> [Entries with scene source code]
+---+

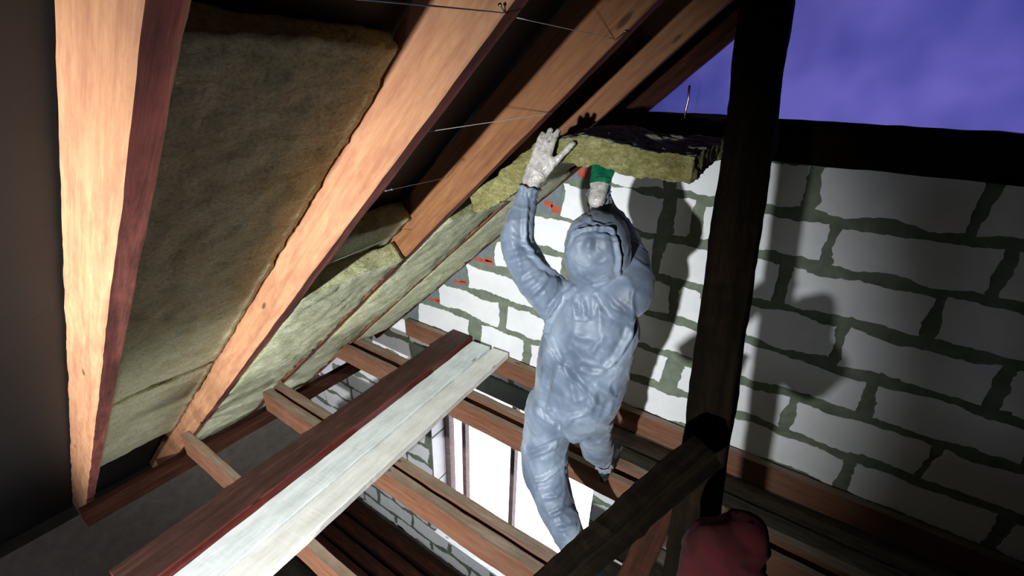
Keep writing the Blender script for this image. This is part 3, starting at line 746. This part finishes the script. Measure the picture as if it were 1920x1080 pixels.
cuff(LARM[5], LARM[5] - LARM[4], .038, 0); cuff(RARM[4], RARM[4] - RARM[3], .040, 2)
cuff(RLEG[-1] + (RLEG[-1] - RLEG[-2]) * .6, RLEG[-1] - RLEG[-2], .047, 1); cuff(LLEG[-1], LLEG[-1] - LLEG[-2], .062, 3)
# hood: a shell open at the face
bm = bmesh.new(); rings = []; nr, nc = 44, 80
HP = HC + HU * .004 - FD * .012
for i in range(nr + 1):
    th = math.radians(2 + 122 * i / nr)
    r = []
    for j in range(nc):
        ph = 2 * math.pi * j / nc
        x = math.sin(th) * math.cos(ph); y = -math.cos(th); z = math.sin(th) * math.sin(ph)
        az, bz = .118, (.138 if z > 0 else .150)
        wob = 1 + .030 * nz((x * 2 + 5, y * 2, z * 2), 1.4) + .05 * max(0, z) ** 3
        sq = 1 / (abs(x) ** 2.9 + abs(y) ** 2.9 + abs(z) ** 2.9) ** (1 / 2.9); wob *= .55 + .45 * sq
        p = HP + HR * x * az * wob + FD * y * .125 * wob + HU * z * bz * wob
        r.append(bm.verts.new(p))
    rings.append(r)
for i in range(nr):
    for j in range(nc): bm.faces.new((rings[i][j], rings[i][(j + 1) % nc], rings[i + 1][(j + 1) % nc], rings[i + 1][j]))
bm.faces.new(rings[0])
for _ in range(1): bmesh.ops.subdivide_edges(bm, edges=bm.edges, cuts=1, use_grid_fill=True)
bmesh.ops.triangulate(bm, faces=[f for f in bm.faces if len(f.verts) > 4])
bmesh.ops.recalc_face_normals(bm, faces=bm.faces)
c0 = sum((v.co for v in bm.verts), Vector()) / len(bm.verts)
me = bpy.data.meshes.new('hood'); bm.to_mesh(me); bm.free()
HL = [(.009, .006, [(1072, 440), (1100, 428), (1135, 428), (1155, 440)]), (.007, .006, [(1098, 402), (1112, 418), (1130, 424), (1148, 420)]),
      (.011, .007, [(1140, 425), (1152, 445), (1160, 480), (1158, 505), (1166, 530)]), (.010, .014, [(1108, 446), (1104, 458), (1100, 470)]),
      (.007, .006, [(1066, 462), (1076, 440), (1092, 428)]), (-.007, .006, [(1060, 446), (1074, 428), (1096, 416)]), (.006, .007, [(1116, 425), (1118, 440)]), (-.007, .006, [(1118, 434), (1140, 436), (1158, 446)]),
      (.006, .010, [(1080, 500), (1096, 520), (1120, 530)]), (-.006, .008, [(1100, 535), (1130, 530), (1150, 525)]), (.006, .008, [(1088, 404), (1105, 412), (1118, 400)])]
apply_folds(me, HL, .0055, 5.0)
me.transform(Matrix.Translation(-FOOT)); me.polygons.foreach_set('use_smooth', [True] * len(me.polygons))
hood = link('hood', me, M_SUIT, person); md = hood.modifiers.new('t', 'SOLIDIFY'); md.thickness = .003
# gloves
def glove(W, f, pn, s, kw, lab, cf=.012, q=1.06):
    bm = bmesh.new(); hand_shells(bm, W, f, pn, s, q, cuff=cf, **kw)
    me = shells_to_mesh(bm, .0032, 2)
    fv = Vector(f).normalized(); nv = (Vector(pn) - fv * Vector(pn).dot(fv)).normalized()
    n = len(me.vertices); co = np.empty(n * 3); me.vertices.foreach_get('co', co); co = co.reshape(-1, 3); no = np.empty(n * 3); me.vertices.foreach_get('normal', no); no = no.reshape(-1, 3)
    for i in range(n):
        p = Vector(co[i]); a = (p - W).dot(fv)
        k = .0014 * noise.noise(p * 55) + .0012 * (1 - abs(noise.noise(p * 90 + Vector((3, 3, 3)))) * 2)
        if a < .035: k += .0016 * math.sin(a * 900) + .002
        co[i] += no[i] * k
    me.vertices.foreach_set('co', co.reshape(-1)); me.update()
    me.transform(Matrix.Translation(-FOOT)); me.polygons.foreach_set('use_smooth', [True] * len(me.polygons))
    o = link('glove', me, [M_GLOVE, M_GREEN], person); o['label'] = lab
    for p in me.polygons:
        a = (p.center + FOOT - W).dot(fv)
        if p.normal.dot(nv) > .12 and a > .012: p.material_index = 1
        if a > .15 and p.normal.dot(nv) > -.35: p.material_index = 1
    return o
glove(LW, LF_f, LF_n, LF_s, LHK, 'left glove, white knit back', .012, 1.2)
glove(RW, RF_f, RF_n, RF_s, RHK, 'right glove, green coated palm', .052)
# boots
def boot(heel, toe, ank, lab):
    heel, toe = Vector(heel), Vector(toe); d = (toe - heel).normalized(); s = Vector((d.y, -d.x, 0))
    bm = bmesh.new(); h = Vector((0, 0, 1))
    L = (toe - heel).length
    ell(bm, [(heel + d * .035 + h * .055, .040, .040), (heel + d * .10 + h * .056, .043, .042), (heel + d * .17 + h * .048, .050, .034), (heel + d * (L - .045) + h * .040, .046, .026)], s, 20)
    ell(bm, [(heel + d * .045 + h * .06, .040, .045), (heel + d * .05 + h * .11, .042, .047), (Vector(ank), .043, .046)], s, 20)
    me = shells_to_mesh(bm, .005, 4)
    me.transform(Matrix.Translation(-FOOT)); me.polygons.foreach_set('use_smooth', [True] * len(me.polygons))
    o = link('boot', me, M_BOOT, person); o['label'] = lab
    bm = bmesh.new(); pts = []
    for i in range(36):
        a = 2 * math.pi * i / 36; u = math.cos(a); v = math.sin(a)
        x = L / 2 + (L / 2) * u; wd = .042 + .010 * u
        pts.append(heel + d * x + s * wd * (abs(v) ** .7) * (1 if v > 0 else -1))
    lo = [bm.verts.new(p + h * .002) for p in pts]; hi = [bm.verts.new(p + h * .024) for p in pts]
    bm.faces.new(lo[::-1]); bm.faces.new(hi)
    for i in range(36): bm.faces.new((lo[i], lo[(i + 1) % 36], hi[(i + 1) % 36], hi[i]))
    sole = link('sole', bm_mesh('sole', bm), M_SOLE, o)
    sole.data.transform(Matrix.Translation(-FOOT))
boot((-.575, 1.885, 0), (-.605, 2.165, 0), (-.570, 1.905, .165), 'right boot')
boot((-.525, 1.372, 0), (-.25, 1.300, 0), (-.480, 1.372, .085), 'left boot')

# ------------------------------------------------------------------ red cloth bundle at the bottom right corner
bm = bmesh.new()
c = P(1345, 1075, .72)
ellipsoid(bm, c, (Vector((.075, 0, 0)), Vector((0, .065, .02)), Vector((0, -.03, .13))))
ellipsoid(bm, c + Vector((.05, .02, -.12)), (Vector((.09, 0, 0)), Vector((0, .07, 0)), Vector((0, 0, .12))))
ellipsoid(bm, c + Vector((.015, .01, .07)), (Vector((.045, 0, .02)), Vector((0, .045, 0)), Vector((0, 0, .075))))
me = shells_to_mesh(bm, .008, 4)
apply_folds(me, [], .014, 9.0)
o = c.copy(); me.transform(Matrix.Translation(-o)); me.polygons.foreach_set('use_smooth', [True] * len(me.polygons))
rc = link('red_jacket', me, M_RED); rc.location = o
tag(rc, 'crumpled dark red cloth jacket hung on the upright post in the bottom right corner', 'jacket')
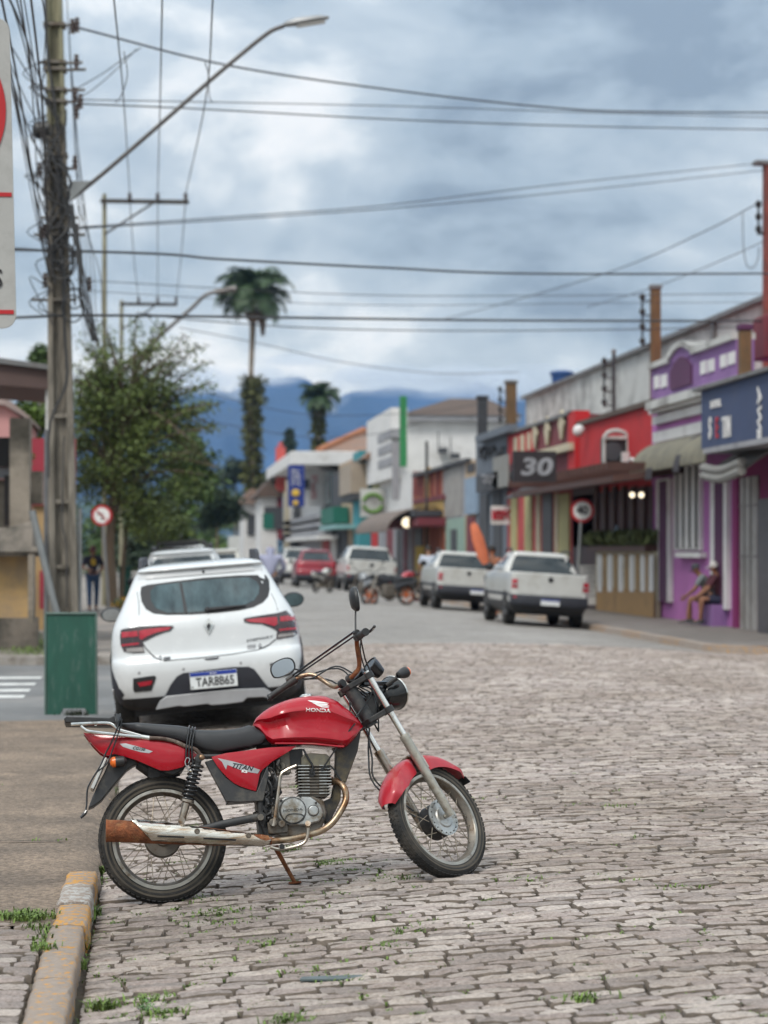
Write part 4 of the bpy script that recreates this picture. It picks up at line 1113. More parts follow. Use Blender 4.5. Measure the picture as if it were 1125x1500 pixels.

+---+

> [Instructions to follow] Word for word, quote the full listing, omitting every picture.

> [Expected answer]
Keep writing the Blender script for this image. This is part 3, starting at line 746. This part finishes the script. Measure the picture as if it were 1920x1080 pixels.
cuff(LARM[5], LARM[5] - LARM[4], .038, 0); cuff(RARM[4], RARM[4] - RARM[3], .040, 2)
cuff(RLEG[-1] + (RLEG[-1] - RLEG[-2]) * .6, RLEG[-1] - RLEG[-2], .047, 1); cuff(LLEG[-1], LLEG[-1] - LLEG[-2], .062, 3)
# hood: a shell open at the face
bm = bmesh.new(); rings = []; nr, nc = 44, 80
HP = HC + HU * .004 - FD * .012
for i in range(nr + 1):
    th = math.radians(2 + 122 * i / nr)
    r = []
    for j in range(nc):
        ph = 2 * math.pi * j / nc
        x = math.sin(th) * math.cos(ph); y = -math.cos(th); z = math.sin(th) * math.sin(ph)
        az, bz = .118, (.138 if z > 0 else .150)
        wob = 1 + .030 * nz((x * 2 + 5, y * 2, z * 2), 1.4) + .05 * max(0, z) ** 3
        sq = 1 / (abs(x) ** 2.9 + abs(y) ** 2.9 + abs(z) ** 2.9) ** (1 / 2.9); wob *= .55 + .45 * sq
        p = HP + HR * x * az * wob + FD * y * .125 * wob + HU * z * bz * wob
        r.append(bm.verts.new(p))
    rings.append(r)
for i in range(nr):
    for j in range(nc): bm.faces.new((rings[i][j], rings[i][(j + 1) % nc], rings[i + 1][(j + 1) % nc], rings[i + 1][j]))
bm.faces.new(rings[0])
for _ in range(1): bmesh.ops.subdivide_edges(bm, edges=bm.edges, cuts=1, use_grid_fill=True)
bmesh.ops.triangulate(bm, faces=[f for f in bm.faces if len(f.verts) > 4])
bmesh.ops.recalc_face_normals(bm, faces=bm.faces)
c0 = sum((v.co for v in bm.verts), Vector()) / len(bm.verts)
me = bpy.data.meshes.new('hood'); bm.to_mesh(me); bm.free()
HL = [(.009, .006, [(1072, 440), (1100, 428), (1135, 428), (1155, 440)]), (.007, .006, [(1098, 402), (1112, 418), (1130, 424), (1148, 420)]),
      (.011, .007, [(1140, 425), (1152, 445), (1160, 480), (1158, 505), (1166, 530)]), (.010, .014, [(1108, 446), (1104, 458), (1100, 470)]),
      (.007, .006, [(1066, 462), (1076, 440), (1092, 428)]), (-.007, .006, [(1060, 446), (1074, 428), (1096, 416)]), (.006, .007, [(1116, 425), (1118, 440)]), (-.007, .006, [(1118, 434), (1140, 436), (1158, 446)]),
      (.006, .010, [(1080, 500), (1096, 520), (1120, 530)]), (-.006, .008, [(1100, 535), (1130, 530), (1150, 525)]), (.006, .008, [(1088, 404), (1105, 412), (1118, 400)])]
apply_folds(me, HL, .0055, 5.0)
me.transform(Matrix.Translation(-FOOT)); me.polygons.foreach_set('use_smooth', [True] * len(me.polygons))
hood = link('hood', me, M_SUIT, person); md = hood.modifiers.new('t', 'SOLIDIFY'); md.thickness = .003
# gloves
def glove(W, f, pn, s, kw, lab, cf=.012, q=1.06):
    bm = bmesh.new(); hand_shells(bm, W, f, pn, s, q, cuff=cf, **kw)
    me = shells_to_mesh(bm, .0032, 2)
    fv = Vector(f).normalized(); nv = (Vector(pn) - fv * Vector(pn).dot(fv)).normalized()
    n = len(me.vertices); co = np.empty(n * 3); me.vertices.foreach_get('co', co); co = co.reshape(-1, 3); no = np.empty(n * 3); me.vertices.foreach_get('normal', no); no = no.reshape(-1, 3)
    for i in range(n):
        p = Vector(co[i]); a = (p - W).dot(fv)
        k = .0014 * noise.noise(p * 55) + .0012 * (1 - abs(noise.noise(p * 90 + Vector((3, 3, 3)))) * 2)
        if a < .035: k += .0016 * math.sin(a * 900) + .002
        co[i] += no[i] * k
    me.vertices.foreach_set('co', co.reshape(-1)); me.update()
    me.transform(Matrix.Translation(-FOOT)); me.polygons.foreach_set('use_smooth', [True] * len(me.polygons))
    o = link('glove', me, [M_GLOVE, M_GREEN], person); o['label'] = lab
    for p in me.polygons:
        a = (p.center + FOOT - W).dot(fv)
        if p.normal.dot(nv) > .12 and a > .012: p.material_index = 1
        if a > .15 and p.normal.dot(nv) > -.35: p.material_index = 1
    return o
glove(LW, LF_f, LF_n, LF_s, LHK, 'left glove, white knit back', .012, 1.2)
glove(RW, RF_f, RF_n, RF_s, RHK, 'right glove, green coated palm', .052)
# boots
def boot(heel, toe, ank, lab):
    heel, toe = Vector(heel), Vector(toe); d = (toe - heel).normalized(); s = Vector((d.y, -d.x, 0))
    bm = bmesh.new(); h = Vector((0, 0, 1))
    L = (toe - heel).length
    ell(bm, [(heel + d * .035 + h * .055, .040, .040), (heel + d * .10 + h * .056, .043, .042), (heel + d * .17 + h * .048, .050, .034), (heel + d * (L - .045) + h * .040, .046, .026)], s, 20)
    ell(bm, [(heel + d * .045 + h * .06, .040, .045), (heel + d * .05 + h * .11, .042, .047), (Vector(ank), .043, .046)], s, 20)
    me = shells_to_mesh(bm, .005, 4)
    me.transform(Matrix.Translation(-FOOT)); me.polygons.foreach_set('use_smooth', [True] * len(me.polygons))
    o = link('boot', me, M_BOOT, person); o['label'] = lab
    bm = bmesh.new(); pts = []
    for i in range(36):
        a = 2 * math.pi * i / 36; u = math.cos(a); v = math.sin(a)
        x = L / 2 + (L / 2) * u; wd = .042 + .010 * u
        pts.append(heel + d * x + s * wd * (abs(v) ** .7) * (1 if v > 0 else -1))
    lo = [bm.verts.new(p + h * .002) for p in pts]; hi = [bm.verts.new(p + h * .024) for p in pts]
    bm.faces.new(lo[::-1]); bm.faces.new(hi)
    for i in range(36): bm.faces.new((lo[i], lo[(i + 1) % 36], hi[(i + 1) % 36], hi[i]))
    sole = link('sole', bm_mesh('sole', bm), M_SOLE, o)
    sole.data.transform(Matrix.Translation(-FOOT))
boot((-.575, 1.885, 0), (-.605, 2.165, 0), (-.570, 1.905, .165), 'right boot')
boot((-.525, 1.372, 0), (-.25, 1.300, 0), (-.480, 1.372, .085), 'left boot')

# ------------------------------------------------------------------ red cloth bundle at the bottom right corner
bm = bmesh.new()
c = P(1345, 1075, .72)
ellipsoid(bm, c, (Vector((.075, 0, 0)), Vector((0, .065, .02)), Vector((0, -.03, .13))))
ellipsoid(bm, c + Vector((.05, .02, -.12)), (Vector((.09, 0, 0)), Vector((0, .07, 0)), Vector((0, 0, .12))))
ellipsoid(bm, c + Vector((.015, .01, .07)), (Vector((.045, 0, .02)), Vector((0, .045, 0)), Vector((0, 0, .075))))
me = shells_to_mesh(bm, .008, 4)
apply_folds(me, [], .014, 9.0)
o = c.copy(); me.transform(Matrix.Translation(-o)); me.polygons.foreach_set('use_smooth', [True] * len(me.polygons))
rc = link('red_jacket', me, M_RED); rc.location = o
tag(rc, 'crumpled dark red cloth jacket hung on the upright post in the bottom right corner', 'jacket')
Write part 4 of the bpy script that recreates this picture. It picks up at line 1113. More parts follow. Use Blender 4.5. Measure the picture as if it were 1125x1500 pixels.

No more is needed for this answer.